В.В. Верещагин - назло многим недоброжелателям, обвинявшим его в повышенном коммерческом интересе, - был высочайшим профессионалом в современном смысле этого слова. Он был художником, свобода которого зависела только от того, насколько хорошо продаются его картины. Именно финансовый успех его творческой деятельности позволял ему быть самим собой, - и в художественной, и в общественной, и в частной жизни. При том что ни один из его биографов не пройдет мимо истории сожжения им трех работ, которые, по слухам, показались не слишком патриотичными Александру II и его старшему сыну, будущему императору Александру III. Как известно, суворинское "Новое время" регулярно устраивало травлю художника, обвиняя его и в корыстолюбии, и в недостаточной любви к Отечеству, и в том, если использовать нынешнюю политическую лексику, что он является "иностранным агентом". Достаточно обратиться к замечательной статье В. В. Стасова 1880 г. "Оплеватели Верещагина", чтобы почувствовать ту вакханалию ненависти, с которой уже зрелый мастер сталкивался у себя на родине. Авторы всех этих гнусностей не могли не знать, что еще молодой прапорщик Верещагин в первую свою экспедицию в Туркестан, где он служил художником у генерал-губернатора К.П. Кауфмана, за участие в боевых действиях получил Орден Святого Георгия 4-й степени, единственную награду, которую он носил всю жизнь. Они знали, что во время Балканской кампании уже знаменитый мастер отправился в действующую армию, где после тяжелого ранения чуть не потерял ногу.
Но все это только вызывало новые приступы злобной брани: ему не могли простить независимости, как и его внятной антивоенной позиции - естественной для каждого, кто пережил ужасы войны на поле брани, кто не бежал от войны - именно потому, что ненавидел ее. Прочтите размышления В.В. Верещагина о его "Трилогии казней" - и вам ясно его жизненное кредо: "В своих наблюдениях жизни (...) я был особенно поражен тем фактом, что даже в наше время люди убивают друг друга повсюду под всевозможными предлогами и всевозможными способами".
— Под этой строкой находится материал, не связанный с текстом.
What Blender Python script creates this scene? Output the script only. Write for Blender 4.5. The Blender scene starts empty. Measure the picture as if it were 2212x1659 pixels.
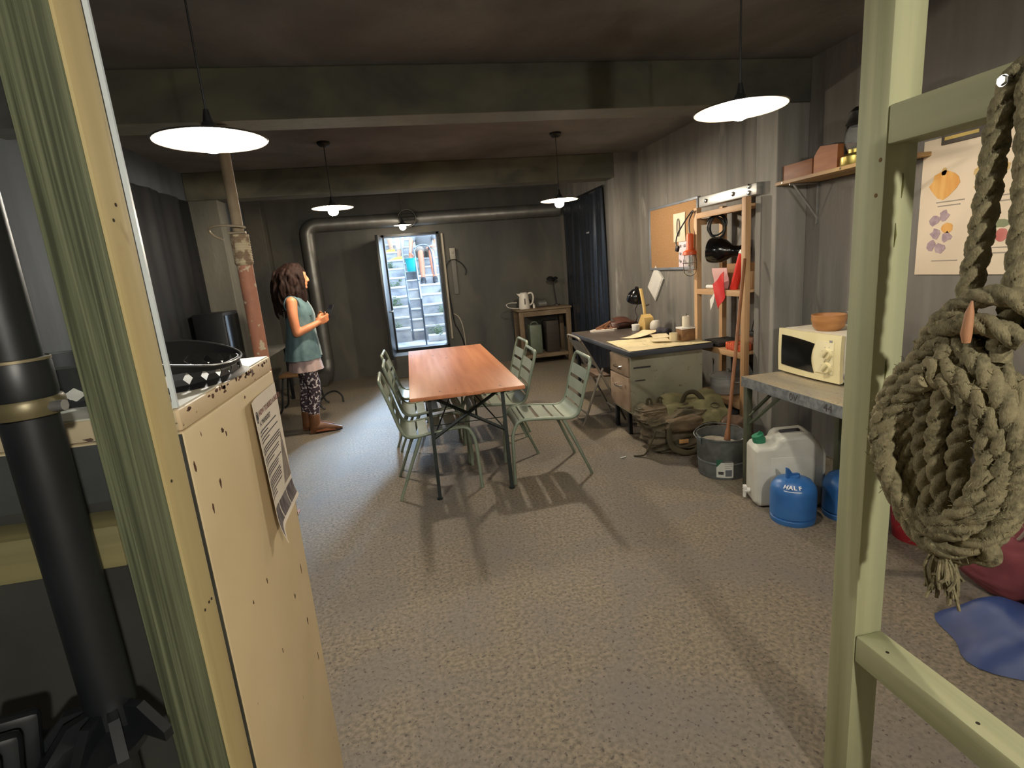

В суждениях о В.В. Верещагине, который шел своей творческой дорогой самостоятельно, без оглядки на современников, ощущая пульсацию огромного многообразного мира человеческого, лучше всего довериться В.В. Стасову и П.М. Третьякову. Поэтому завершу эти заметки отрывком из письма Павла Михайловича В.В. Стасову от 2 апреля 1879 г. по поводу приобретения картин Балканской серии: "... Теперь насчет содержания; как ни странно приобретать коллекцию, не зная содержания ее, но Верещагин такой художник, что в этом случае можно на него положиться; тем более что, помещая в частные руки, он не будет связан выбором сюжетов и наверное будет проникнут духом принесенной народной жертвы и блестящих подвигов русских солдат и некоторых отдельных личностей, благодаря которым дело наше выгорело, несмотря на неумелость руководителей и глупость и подлость многих личностей".